▸ GIVEN DATA:
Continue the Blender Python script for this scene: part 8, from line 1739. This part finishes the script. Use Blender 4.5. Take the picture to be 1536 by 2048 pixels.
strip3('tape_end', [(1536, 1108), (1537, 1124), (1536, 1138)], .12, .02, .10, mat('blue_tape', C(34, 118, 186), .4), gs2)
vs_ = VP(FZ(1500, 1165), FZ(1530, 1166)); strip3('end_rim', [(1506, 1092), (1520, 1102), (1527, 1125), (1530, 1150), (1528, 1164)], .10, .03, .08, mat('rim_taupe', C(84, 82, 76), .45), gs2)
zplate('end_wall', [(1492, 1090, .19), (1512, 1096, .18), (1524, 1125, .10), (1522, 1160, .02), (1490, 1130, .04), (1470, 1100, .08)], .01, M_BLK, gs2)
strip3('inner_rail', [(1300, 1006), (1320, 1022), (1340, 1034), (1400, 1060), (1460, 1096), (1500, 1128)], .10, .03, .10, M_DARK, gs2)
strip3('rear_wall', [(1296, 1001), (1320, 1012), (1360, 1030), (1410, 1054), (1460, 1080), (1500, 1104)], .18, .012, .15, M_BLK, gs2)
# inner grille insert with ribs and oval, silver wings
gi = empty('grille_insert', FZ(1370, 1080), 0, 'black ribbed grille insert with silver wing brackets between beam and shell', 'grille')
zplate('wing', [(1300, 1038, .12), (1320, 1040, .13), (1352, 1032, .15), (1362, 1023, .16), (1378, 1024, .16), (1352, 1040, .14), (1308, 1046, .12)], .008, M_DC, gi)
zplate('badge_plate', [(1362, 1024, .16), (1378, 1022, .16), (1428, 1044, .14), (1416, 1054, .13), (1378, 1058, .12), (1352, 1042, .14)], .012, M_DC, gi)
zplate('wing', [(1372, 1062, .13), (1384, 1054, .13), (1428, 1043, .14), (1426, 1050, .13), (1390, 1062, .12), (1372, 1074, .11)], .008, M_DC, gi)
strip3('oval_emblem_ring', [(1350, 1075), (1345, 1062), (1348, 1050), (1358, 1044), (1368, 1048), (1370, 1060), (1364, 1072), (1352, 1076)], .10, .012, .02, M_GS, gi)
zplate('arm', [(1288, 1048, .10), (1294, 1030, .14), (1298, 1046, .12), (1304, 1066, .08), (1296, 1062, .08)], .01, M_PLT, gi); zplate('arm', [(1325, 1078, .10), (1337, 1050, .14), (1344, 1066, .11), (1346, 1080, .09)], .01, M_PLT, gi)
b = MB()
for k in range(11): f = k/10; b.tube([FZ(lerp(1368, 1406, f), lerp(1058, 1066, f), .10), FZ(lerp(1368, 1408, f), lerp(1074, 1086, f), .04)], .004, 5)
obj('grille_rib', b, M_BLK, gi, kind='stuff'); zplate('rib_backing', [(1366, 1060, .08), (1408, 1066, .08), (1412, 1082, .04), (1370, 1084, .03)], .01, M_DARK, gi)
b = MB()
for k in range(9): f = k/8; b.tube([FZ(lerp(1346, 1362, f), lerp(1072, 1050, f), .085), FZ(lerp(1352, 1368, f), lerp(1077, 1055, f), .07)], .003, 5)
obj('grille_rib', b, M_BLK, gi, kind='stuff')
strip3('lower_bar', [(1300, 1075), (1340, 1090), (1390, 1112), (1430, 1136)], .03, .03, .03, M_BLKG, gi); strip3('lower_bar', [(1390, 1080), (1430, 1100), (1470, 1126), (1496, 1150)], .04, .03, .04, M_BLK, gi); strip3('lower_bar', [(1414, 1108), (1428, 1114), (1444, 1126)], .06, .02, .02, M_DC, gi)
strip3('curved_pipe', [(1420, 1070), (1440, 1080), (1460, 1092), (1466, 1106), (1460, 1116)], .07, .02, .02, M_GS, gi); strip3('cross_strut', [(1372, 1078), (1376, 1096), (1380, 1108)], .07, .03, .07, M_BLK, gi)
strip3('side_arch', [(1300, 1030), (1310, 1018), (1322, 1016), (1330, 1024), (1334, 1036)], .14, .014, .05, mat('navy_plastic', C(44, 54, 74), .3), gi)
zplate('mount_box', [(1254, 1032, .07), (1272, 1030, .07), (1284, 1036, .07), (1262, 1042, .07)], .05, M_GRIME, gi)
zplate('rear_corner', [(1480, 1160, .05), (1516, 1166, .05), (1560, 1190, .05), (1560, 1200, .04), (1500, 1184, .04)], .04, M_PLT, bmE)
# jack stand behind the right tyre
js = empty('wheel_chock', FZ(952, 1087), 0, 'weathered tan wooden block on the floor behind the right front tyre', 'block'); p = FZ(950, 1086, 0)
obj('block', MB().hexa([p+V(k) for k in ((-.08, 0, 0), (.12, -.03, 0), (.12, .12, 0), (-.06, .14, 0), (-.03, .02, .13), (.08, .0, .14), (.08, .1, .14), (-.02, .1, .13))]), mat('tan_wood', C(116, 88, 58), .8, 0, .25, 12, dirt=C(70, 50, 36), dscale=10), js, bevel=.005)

▸ EXERCISE GOAL:
Output the data above exactly, please, line for line.

▸ COMPLETE RESPONSE:
Continue the Blender Python script for this scene: part 8, from line 1739. This part finishes the script. Use Blender 4.5. Take the picture to be 1536 by 2048 pixels.
strip3('tape_end', [(1536, 1108), (1537, 1124), (1536, 1138)], .12, .02, .10, mat('blue_tape', C(34, 118, 186), .4), gs2)
vs_ = VP(FZ(1500, 1165), FZ(1530, 1166)); strip3('end_rim', [(1506, 1092), (1520, 1102), (1527, 1125), (1530, 1150), (1528, 1164)], .10, .03, .08, mat('rim_taupe', C(84, 82, 76), .45), gs2)
zplate('end_wall', [(1492, 1090, .19), (1512, 1096, .18), (1524, 1125, .10), (1522, 1160, .02), (1490, 1130, .04), (1470, 1100, .08)], .01, M_BLK, gs2)
strip3('inner_rail', [(1300, 1006), (1320, 1022), (1340, 1034), (1400, 1060), (1460, 1096), (1500, 1128)], .10, .03, .10, M_DARK, gs2)
strip3('rear_wall', [(1296, 1001), (1320, 1012), (1360, 1030), (1410, 1054), (1460, 1080), (1500, 1104)], .18, .012, .15, M_BLK, gs2)
# inner grille insert with ribs and oval, silver wings
gi = empty('grille_insert', FZ(1370, 1080), 0, 'black ribbed grille insert with silver wing brackets between beam and shell', 'grille')
zplate('wing', [(1300, 1038, .12), (1320, 1040, .13), (1352, 1032, .15), (1362, 1023, .16), (1378, 1024, .16), (1352, 1040, .14), (1308, 1046, .12)], .008, M_DC, gi)
zplate('badge_plate', [(1362, 1024, .16), (1378, 1022, .16), (1428, 1044, .14), (1416, 1054, .13), (1378, 1058, .12), (1352, 1042, .14)], .012, M_DC, gi)
zplate('wing', [(1372, 1062, .13), (1384, 1054, .13), (1428, 1043, .14), (1426, 1050, .13), (1390, 1062, .12), (1372, 1074, .11)], .008, M_DC, gi)
strip3('oval_emblem_ring', [(1350, 1075), (1345, 1062), (1348, 1050), (1358, 1044), (1368, 1048), (1370, 1060), (1364, 1072), (1352, 1076)], .10, .012, .02, M_GS, gi)
zplate('arm', [(1288, 1048, .10), (1294, 1030, .14), (1298, 1046, .12), (1304, 1066, .08), (1296, 1062, .08)], .01, M_PLT, gi); zplate('arm', [(1325, 1078, .10), (1337, 1050, .14), (1344, 1066, .11), (1346, 1080, .09)], .01, M_PLT, gi)
b = MB()
for k in range(11): f = k/10; b.tube([FZ(lerp(1368, 1406, f), lerp(1058, 1066, f), .10), FZ(lerp(1368, 1408, f), lerp(1074, 1086, f), .04)], .004, 5)
obj('grille_rib', b, M_BLK, gi, kind='stuff'); zplate('rib_backing', [(1366, 1060, .08), (1408, 1066, .08), (1412, 1082, .04), (1370, 1084, .03)], .01, M_DARK, gi)
b = MB()
for k in range(9): f = k/8; b.tube([FZ(lerp(1346, 1362, f), lerp(1072, 1050, f), .085), FZ(lerp(1352, 1368, f), lerp(1077, 1055, f), .07)], .003, 5)
obj('grille_rib', b, M_BLK, gi, kind='stuff')
strip3('lower_bar', [(1300, 1075), (1340, 1090), (1390, 1112), (1430, 1136)], .03, .03, .03, M_BLKG, gi); strip3('lower_bar', [(1390, 1080), (1430, 1100), (1470, 1126), (1496, 1150)], .04, .03, .04, M_BLK, gi); strip3('lower_bar', [(1414, 1108), (1428, 1114), (1444, 1126)], .06, .02, .02, M_DC, gi)
strip3('curved_pipe', [(1420, 1070), (1440, 1080), (1460, 1092), (1466, 1106), (1460, 1116)], .07, .02, .02, M_GS, gi); strip3('cross_strut', [(1372, 1078), (1376, 1096), (1380, 1108)], .07, .03, .07, M_BLK, gi)
strip3('side_arch', [(1300, 1030), (1310, 1018), (1322, 1016), (1330, 1024), (1334, 1036)], .14, .014, .05, mat('navy_plastic', C(44, 54, 74), .3), gi)
zplate('mount_box', [(1254, 1032, .07), (1272, 1030, .07), (1284, 1036, .07), (1262, 1042, .07)], .05, M_GRIME, gi)
zplate('rear_corner', [(1480, 1160, .05), (1516, 1166, .05), (1560, 1190, .05), (1560, 1200, .04), (1500, 1184, .04)], .04, M_PLT, bmE)
# jack stand behind the right tyre
js = empty('wheel_chock', FZ(952, 1087), 0, 'weathered tan wooden block on the floor behind the right front tyre', 'block'); p = FZ(950, 1086, 0)
obj('block', MB().hexa([p+V(k) for k in ((-.08, 0, 0), (.12, -.03, 0), (.12, .12, 0), (-.06, .14, 0), (-.03, .02, .13), (.08, .0, .14), (.08, .1, .14), (-.02, .1, .13))]), mat('tan_wood', C(116, 88, 58), .8, 0, .25, 12, dirt=C(70, 50, 36), dscale=10), js, bevel=.005)